There is no agency to think about the changing infrastructure needs of the country as a whole. In 2007, a bill was put forth to do just this: The Infrastructure Investment Bank Act would have established a national institution to evaluate project proposals and assemble investment portfolios to pay for them, much like the World Bank does on a global level. The fact that it did not pass Congress speaks to a reluctance in the U.S. to put planning power in the hands of the federal government—the same reluctance that the RPAA came up against in the 1930s.

One of Roosevelt’s first acts of the New Deal, an act some say he first mentioned at that RPAA roundtable meeting in Virginia, was the creation of the TVA. This ambitious project targeted the poorest part of the country, the one hardest hit by the Depression, and took it upon itself to modernize and reinvigorate it. Through a comprehensive regimen of education and infrastructure building—including the construction of 29 hydroelectric dams and even the building of one town—the TVA turned this rural backwater into the nation’s biggest producer of electricity, and one of the backbones of mobilization during WWII. Though it faced determined opposition, and proposals to implement similar regional plans were shot down across the country, the TVA stands as a high water mark.

The only time in American history that the federal government has been able to enact a national plan was through the Federal Highway Act of 1956, a project whose skeleton was drafted by the NRA during the Depression.
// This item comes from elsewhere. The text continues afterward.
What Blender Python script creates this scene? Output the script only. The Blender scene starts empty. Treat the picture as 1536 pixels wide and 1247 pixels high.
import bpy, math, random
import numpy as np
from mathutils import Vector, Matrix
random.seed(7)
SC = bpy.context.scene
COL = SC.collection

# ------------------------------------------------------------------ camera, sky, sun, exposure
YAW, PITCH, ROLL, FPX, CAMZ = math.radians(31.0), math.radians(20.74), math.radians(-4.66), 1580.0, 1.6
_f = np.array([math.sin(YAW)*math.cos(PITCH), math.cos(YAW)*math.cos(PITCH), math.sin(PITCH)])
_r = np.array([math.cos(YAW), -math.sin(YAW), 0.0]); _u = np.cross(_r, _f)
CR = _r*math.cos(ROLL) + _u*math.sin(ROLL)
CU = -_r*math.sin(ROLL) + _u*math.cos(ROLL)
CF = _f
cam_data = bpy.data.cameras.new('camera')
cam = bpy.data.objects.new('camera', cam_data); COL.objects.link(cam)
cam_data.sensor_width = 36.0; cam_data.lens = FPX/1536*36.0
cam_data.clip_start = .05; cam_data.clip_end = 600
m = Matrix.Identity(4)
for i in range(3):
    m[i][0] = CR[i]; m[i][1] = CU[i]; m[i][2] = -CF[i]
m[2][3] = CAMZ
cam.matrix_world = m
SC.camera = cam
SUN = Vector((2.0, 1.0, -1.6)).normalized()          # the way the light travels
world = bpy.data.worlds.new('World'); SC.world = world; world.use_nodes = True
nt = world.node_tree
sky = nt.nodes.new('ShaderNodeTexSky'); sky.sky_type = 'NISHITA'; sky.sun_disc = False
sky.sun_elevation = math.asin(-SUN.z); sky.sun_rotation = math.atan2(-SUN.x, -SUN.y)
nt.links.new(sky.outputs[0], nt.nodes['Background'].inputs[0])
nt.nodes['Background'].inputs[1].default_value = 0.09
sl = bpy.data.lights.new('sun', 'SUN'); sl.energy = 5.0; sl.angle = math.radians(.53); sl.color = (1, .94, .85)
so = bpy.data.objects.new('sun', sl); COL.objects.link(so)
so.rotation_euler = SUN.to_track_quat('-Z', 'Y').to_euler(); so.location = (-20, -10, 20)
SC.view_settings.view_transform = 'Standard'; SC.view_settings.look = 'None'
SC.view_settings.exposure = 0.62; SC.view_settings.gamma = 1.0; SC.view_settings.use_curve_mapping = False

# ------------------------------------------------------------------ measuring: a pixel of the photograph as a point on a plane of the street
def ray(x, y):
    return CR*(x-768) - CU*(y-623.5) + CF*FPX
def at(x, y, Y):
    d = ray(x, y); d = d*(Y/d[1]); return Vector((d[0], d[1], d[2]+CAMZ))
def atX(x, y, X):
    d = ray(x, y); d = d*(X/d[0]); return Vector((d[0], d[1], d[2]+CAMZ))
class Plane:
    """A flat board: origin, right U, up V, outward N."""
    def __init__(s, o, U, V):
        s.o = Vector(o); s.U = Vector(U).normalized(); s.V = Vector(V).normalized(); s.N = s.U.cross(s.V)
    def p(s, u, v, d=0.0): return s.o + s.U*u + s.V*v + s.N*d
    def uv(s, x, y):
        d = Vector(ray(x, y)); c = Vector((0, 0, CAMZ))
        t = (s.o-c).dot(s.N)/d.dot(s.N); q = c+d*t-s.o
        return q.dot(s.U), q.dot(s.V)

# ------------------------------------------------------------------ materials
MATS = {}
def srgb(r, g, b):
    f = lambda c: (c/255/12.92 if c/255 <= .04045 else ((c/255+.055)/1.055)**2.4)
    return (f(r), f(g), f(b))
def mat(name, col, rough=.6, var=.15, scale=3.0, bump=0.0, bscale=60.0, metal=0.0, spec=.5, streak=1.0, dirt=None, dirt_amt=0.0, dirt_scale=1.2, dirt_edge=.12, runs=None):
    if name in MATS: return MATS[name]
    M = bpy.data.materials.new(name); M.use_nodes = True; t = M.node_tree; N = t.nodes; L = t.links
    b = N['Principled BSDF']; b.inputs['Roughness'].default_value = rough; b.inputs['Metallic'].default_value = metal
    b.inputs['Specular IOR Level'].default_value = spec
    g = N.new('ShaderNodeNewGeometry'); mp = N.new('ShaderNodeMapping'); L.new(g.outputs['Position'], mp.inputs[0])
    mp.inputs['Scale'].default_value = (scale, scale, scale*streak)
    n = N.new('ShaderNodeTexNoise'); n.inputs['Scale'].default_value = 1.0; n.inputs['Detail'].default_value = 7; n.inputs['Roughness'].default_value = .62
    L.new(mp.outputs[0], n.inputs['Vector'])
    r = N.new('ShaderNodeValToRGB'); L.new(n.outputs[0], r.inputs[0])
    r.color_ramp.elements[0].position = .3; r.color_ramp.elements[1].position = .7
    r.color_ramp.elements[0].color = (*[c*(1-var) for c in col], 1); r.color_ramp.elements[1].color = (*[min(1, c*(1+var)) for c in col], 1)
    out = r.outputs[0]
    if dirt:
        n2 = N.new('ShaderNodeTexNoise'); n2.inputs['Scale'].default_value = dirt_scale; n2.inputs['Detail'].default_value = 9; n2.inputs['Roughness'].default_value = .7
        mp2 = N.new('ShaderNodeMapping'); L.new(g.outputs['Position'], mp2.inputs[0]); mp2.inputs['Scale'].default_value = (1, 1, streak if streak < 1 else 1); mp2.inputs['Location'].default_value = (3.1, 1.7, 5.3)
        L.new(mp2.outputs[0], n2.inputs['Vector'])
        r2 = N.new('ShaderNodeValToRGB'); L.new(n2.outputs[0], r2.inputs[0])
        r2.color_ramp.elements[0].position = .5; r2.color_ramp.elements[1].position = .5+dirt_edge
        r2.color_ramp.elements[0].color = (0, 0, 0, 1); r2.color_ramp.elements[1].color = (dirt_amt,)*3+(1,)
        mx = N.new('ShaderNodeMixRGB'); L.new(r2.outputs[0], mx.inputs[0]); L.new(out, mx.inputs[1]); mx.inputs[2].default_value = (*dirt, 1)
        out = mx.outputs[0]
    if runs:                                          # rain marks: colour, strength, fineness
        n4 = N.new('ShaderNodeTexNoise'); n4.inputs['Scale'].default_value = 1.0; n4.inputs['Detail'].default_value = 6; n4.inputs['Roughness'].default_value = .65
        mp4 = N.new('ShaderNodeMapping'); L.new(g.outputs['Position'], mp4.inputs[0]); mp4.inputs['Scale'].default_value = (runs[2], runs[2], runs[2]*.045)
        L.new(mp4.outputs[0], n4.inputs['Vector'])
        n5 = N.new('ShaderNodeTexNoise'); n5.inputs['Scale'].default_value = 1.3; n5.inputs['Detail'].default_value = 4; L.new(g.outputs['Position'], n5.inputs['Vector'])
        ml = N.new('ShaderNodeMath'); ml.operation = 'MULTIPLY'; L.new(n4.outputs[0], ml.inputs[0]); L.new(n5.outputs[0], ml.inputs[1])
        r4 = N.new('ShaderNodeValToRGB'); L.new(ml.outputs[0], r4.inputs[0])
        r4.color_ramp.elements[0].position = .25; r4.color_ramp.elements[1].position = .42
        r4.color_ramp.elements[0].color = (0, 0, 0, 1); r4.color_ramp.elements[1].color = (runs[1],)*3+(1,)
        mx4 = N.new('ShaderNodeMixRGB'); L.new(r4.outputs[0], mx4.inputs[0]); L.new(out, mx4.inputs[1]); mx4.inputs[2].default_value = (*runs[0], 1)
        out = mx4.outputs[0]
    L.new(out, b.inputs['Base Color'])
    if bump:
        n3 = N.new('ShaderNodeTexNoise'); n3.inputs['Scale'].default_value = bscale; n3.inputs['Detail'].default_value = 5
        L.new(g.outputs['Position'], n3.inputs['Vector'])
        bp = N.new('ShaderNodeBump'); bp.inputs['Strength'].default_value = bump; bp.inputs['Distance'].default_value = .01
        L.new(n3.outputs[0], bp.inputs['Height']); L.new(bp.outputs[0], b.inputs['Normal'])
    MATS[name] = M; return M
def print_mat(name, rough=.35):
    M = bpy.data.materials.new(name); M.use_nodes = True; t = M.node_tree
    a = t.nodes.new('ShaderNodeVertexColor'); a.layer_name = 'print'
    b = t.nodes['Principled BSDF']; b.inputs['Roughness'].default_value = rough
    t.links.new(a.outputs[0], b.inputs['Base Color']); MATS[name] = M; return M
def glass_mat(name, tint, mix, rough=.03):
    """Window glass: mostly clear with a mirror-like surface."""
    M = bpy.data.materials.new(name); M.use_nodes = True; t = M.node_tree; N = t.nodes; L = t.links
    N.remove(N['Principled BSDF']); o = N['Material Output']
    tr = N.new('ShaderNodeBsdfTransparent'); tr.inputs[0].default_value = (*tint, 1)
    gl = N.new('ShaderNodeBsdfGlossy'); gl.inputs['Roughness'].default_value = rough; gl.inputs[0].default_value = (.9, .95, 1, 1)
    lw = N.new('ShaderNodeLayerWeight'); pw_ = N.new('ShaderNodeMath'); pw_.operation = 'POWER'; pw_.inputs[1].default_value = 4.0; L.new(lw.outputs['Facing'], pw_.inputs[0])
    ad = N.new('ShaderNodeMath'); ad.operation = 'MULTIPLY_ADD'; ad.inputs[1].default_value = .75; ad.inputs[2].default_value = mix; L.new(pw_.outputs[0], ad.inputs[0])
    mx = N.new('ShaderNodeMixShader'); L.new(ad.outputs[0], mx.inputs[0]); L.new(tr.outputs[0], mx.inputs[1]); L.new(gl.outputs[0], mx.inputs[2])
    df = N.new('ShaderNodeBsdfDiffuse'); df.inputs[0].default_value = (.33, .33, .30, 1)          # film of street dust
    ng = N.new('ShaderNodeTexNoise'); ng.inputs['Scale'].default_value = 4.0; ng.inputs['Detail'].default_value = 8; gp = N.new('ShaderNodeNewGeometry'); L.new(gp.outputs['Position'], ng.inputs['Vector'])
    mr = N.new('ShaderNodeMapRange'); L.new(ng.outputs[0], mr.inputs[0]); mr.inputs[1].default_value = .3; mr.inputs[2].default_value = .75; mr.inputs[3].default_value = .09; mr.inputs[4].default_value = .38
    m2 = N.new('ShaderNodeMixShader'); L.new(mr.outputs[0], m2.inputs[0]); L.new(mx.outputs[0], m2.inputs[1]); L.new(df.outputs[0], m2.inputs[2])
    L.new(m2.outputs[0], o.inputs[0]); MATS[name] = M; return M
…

While many today dispute the merit of this program, it is instructive to note that the only way Eisenhower was able to sell the highway act to the country was by declaring it vital to national security.

Today we face not nuclear Armageddon but a danger that could, in the long run, prove all the more crippling: our national infrastructure on the brink of collapse. It seems time to draft our own “new road,” one designed not just to pull us out of economic crisis, but also to lay the groundwork that will carry us undiminished into the future.